たとえば、お台場・パレットタウンの大観覧車の料金は1人(4歳以上)920円だが、混むのは週末だけである。これを月額1000円で「乗り放題」にすれば、人件費や電気代などの固定費は変わらないから、利用者が増えることで今よりも儲かるはずだ。
あるいは、現在、映画館の基本料金は大人1人1800円だ。これをシネマコンプレックス(一つの施設に複数のスクリーンがある映画館)の場合、月額2000円で見放題にしたらどうか。
イオンシネマを展開するイオンエンターテイメントは邦画・洋画の名作(旧作)を平日に限り月額1200円、年額9800円で見放題にしているが、私は新作も週末・祝日も一律に見放題にすればよいと思う。
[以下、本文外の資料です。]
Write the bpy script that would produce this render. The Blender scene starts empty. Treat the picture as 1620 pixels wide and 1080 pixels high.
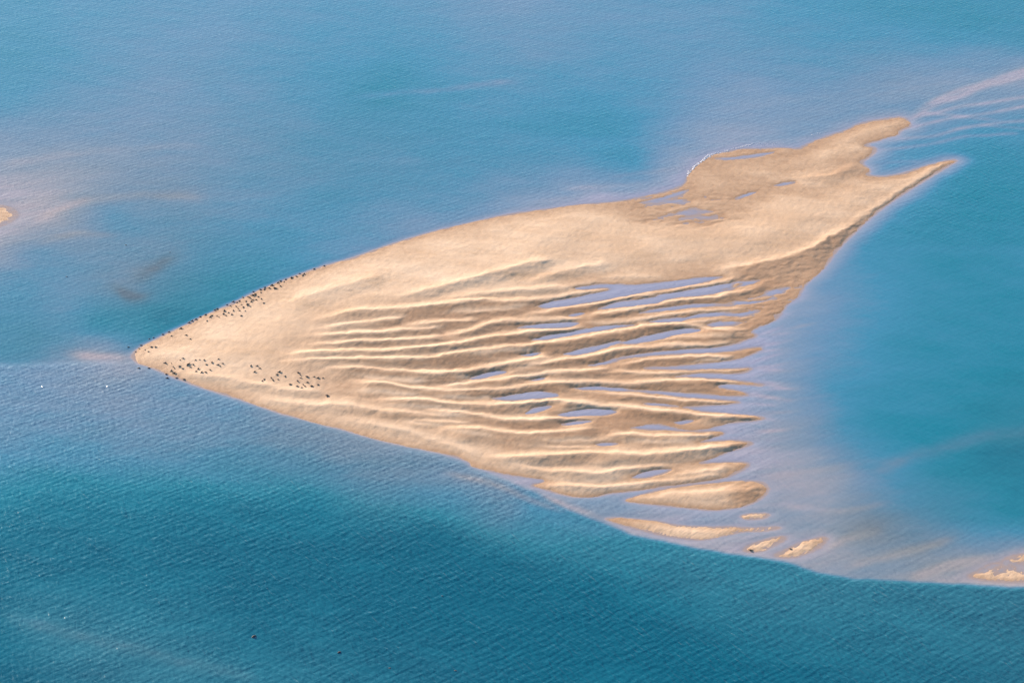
import bpy, bmesh, math, random
import numpy as np
from mathutils import Vector, Matrix
R = math.radians
C = bpy.context.scene.collection
SC = bpy.context.scene
rnd = random.Random(7)

# ------------------------------------------------------------------ camera
CAM_H, PITCH, HFOV = 400.0, 28.0, 24.0
PW, PH = 1620.0, 1080.0
FPX = (PW/2)/math.tan(R(HFOV/2))
cam_d = bpy.data.cameras.new('camera'); cam = bpy.data.objects.new('camera', cam_d); C.objects.link(cam)
cam.location = (0, 0, CAM_H); cam.rotation_euler = (R(90-PITCH), 0, 0)
cam_d.sensor_fit = 'HORIZONTAL'; cam_d.angle = R(HFOV); cam_d.clip_start = 1.0; cam_d.clip_end = 80000
SC.camera = cam

# ------------------------------------------------------------------ sky, sun, exposure
SUN_EL, SUN_AZ = 14.0, -35.0          # azimuth from +Y (away from the camera), negative = left
w = bpy.data.worlds.new("World"); SC.world = w; w.use_nodes = True
nt = w.node_tree; bg = nt.nodes['Background']
sky = nt.nodes.new('ShaderNodeTexSky'); sky.sky_type = 'NISHITA'; sky.sun_disc = False
sky.sun_elevation = R(SUN_EL); sky.sun_rotation = R(SUN_AZ)
sky.air_density = 1.0; sky.dust_density = 0.4; sky.ozone_density = 2.0; sky.altitude = 100
nt.links.new(sky.outputs[0], bg.inputs[0]); bg.inputs[1].default_value = 0.088
sl = bpy.data.lights.new('sun', 'SUN'); so = bpy.data.objects.new('sun', sl); C.objects.link(so)
sl.energy = 5.0; sl.angle = R(0.6); sl.color = (1.0, 0.79, 0.61)
dirv = Vector((math.sin(R(SUN_AZ))*math.cos(R(SUN_EL)), math.cos(R(SUN_AZ))*math.cos(R(SUN_EL)), math.sin(R(SUN_EL))))
so.rotation_euler = dirv.to_track_quat('Z', 'Y').to_euler(); so.location = (0, 0, 900)
vs = SC.view_settings; SC.display_settings.display_device = 'sRGB'
vs.view_transform = 'Standard'; vs.look = 'None'; vs.gamma = 1.0; vs.exposure = 1.34

# ------------------------------------------------------------------ survey: plan of the bank on the level ground
def ground(u, v):
    """map coordinates of the survey -> metres on the water level"""
    a = np.asarray(u, float); b = np.asarray(v, float)
    p = R(PITCH); dx = (a-PW/2)/FPX; dz = (b-PH/2)/FPX
    fy = math.cos(p) - dz*math.sin(p); fz = -math.sin(p) - dz*math.cos(p)
    k = CAM_H/(-fz)
    return dx*k, fy*k
def survey(x, y, z=0.0):
    p = R(PITCH); zz = z-CAM_H
    depth = y*math.cos(p) - zz*math.sin(p)
    up = y*math.sin(p) + zz*math.cos(p)
    depth = np.maximum(depth, 50.0)
    return PW/2 + FPX*x/depth, PH/2 - FPX*up/depth

def hash2(ix, iy, seed):
    h = (ix.astype(np.int64)*374761393 + iy.astype(np.int64)*668265263 + seed*1442695041) & 0xFFFFFFFF
    h = ((h ^ (h >> 13))*1274126177) & 0xFFFFFFFF
    return ((h ^ (h >> 16)) & 0xFFFF)/32767.5 - 1.0
def vnoise(x, y, seed=0):
    ix = np.floor(x); iy = np.floor(y); fx = x-ix; fy = y-iy
    fx = fx*fx*(3-2*fx); fy = fy*fy*(3-2*fy)
    a = hash2(ix, iy, seed); b = hash2(ix+1, iy, seed); c = hash2(ix, iy+1, seed); d = hash2(ix+1, iy+1, seed)
    return (a*(1-fx)+b*fx)*(1-fy) + (c*(1-fx)+d*fx)*fy
def fbm(x, y, oct=3, seed=0):
    s = 0; a = 1.0; n = 0
    for k in range(oct):
        s = s + a*vnoise(x*2**k+17.3*k, y*2**k-9.1*k, seed+k); n += a; a *= 0.5
    return s/n
def smooth(a, b, x):
    t = np.clip((x-a)/(b-a), 0, 1); return t*t*(3-2*t)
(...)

仮に映画館の原価が満席時に観客1人300円くらいで、実際はトータルで座席が6分の1ほどしか埋まらないから1800円の値付けになっているとすれば、月額2000円を払ってくれる人は、従来の観客6人分余に相当することになる。
その見放題サービスを「年間パス(満席時は利用不可)」のようにすれば、稼働率はグンと上がるだろう。
そのように考えると、赤字続きの企業や客が入らないレストランなど固定費に悩んでいる多くの事業が「放題ビジネス」をヒントにすることで新たな可能性が開けてくると思う。